Serial.print("X Value: ");
 x = x/100;
 x = x+2;
 Serial.print(x);
 Serial.print("  Y Value: ");
 y = y/100;
 y = y+20;
 Serial.print(y);
 Serial.print("  Z Value: ");
 z = z/100;
 Serial.print(z);

Essais sur le terrain

La boussole doit être installée dans un boîtier en plastique transparent et montée sur le guidon de la bicyclette. La disposition intérieure n'est pas critique : les différentes couches peuvent être séparées par des feuilles de plastique, toutes fixées à une plaque de base à l'aide de ruban adhésif double face. L'anneau des LED NeoPixel est fixé sur une autre plaque, avec une découpe circulaire intérieure et des dentelures.

Les mesures ont été faites avec la LED 0 pointant vers le nord, mais lors des premiers tests avec le logiciel, c'est la direction du sud que l'anneau a indiquée. Pour résoudre ce problème, plutôt que de modifier le logiciel, il était bien plus simple de tourner l'appareil d'un demi-tour pour faire pointer la LED 6 vers l'avant. Maintenant, lorsque la bicyclette est orientée vers le nord, la LED « droit devant » s'allume ; tournez à droite, et la LED suivante à gauche s'allume, indiquant à nouveau la direction du nord, comme il se doit.

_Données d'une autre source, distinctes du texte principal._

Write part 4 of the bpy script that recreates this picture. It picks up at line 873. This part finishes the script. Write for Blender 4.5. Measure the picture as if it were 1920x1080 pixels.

Malheureusement, il s'est avéré que l'acier du guidon, avec son magnétisme résiduel, perturbait les lectures. Cependant, j'ai découvert à cette occasion que le cadre de mon vélo est fait en aluminium dont, contrairement à l'acier, les propriétés paramagnétiques ne perturbent pas la boussole. Comme l'appareil est petit, il a été possible de le fixer sur le cadre tout en le gardant dans mon champ de vision (fig. 5). Les tests sur le terrain ont montré que l'appareil fonctionnait de manière fiable, le seul problème étant survenu près d'un pont de chemin de fer, probablement à cause du champ dû aux caténaires. Désormais, grâce à cette boussole, je peux m'orienter beaucoup plus facilement en territoire inconnu !

Figure 5: The assembled compass attached to my bicycle frame.
Figure 5 : La boussole assemblée et fixée au cadre de mon vélo.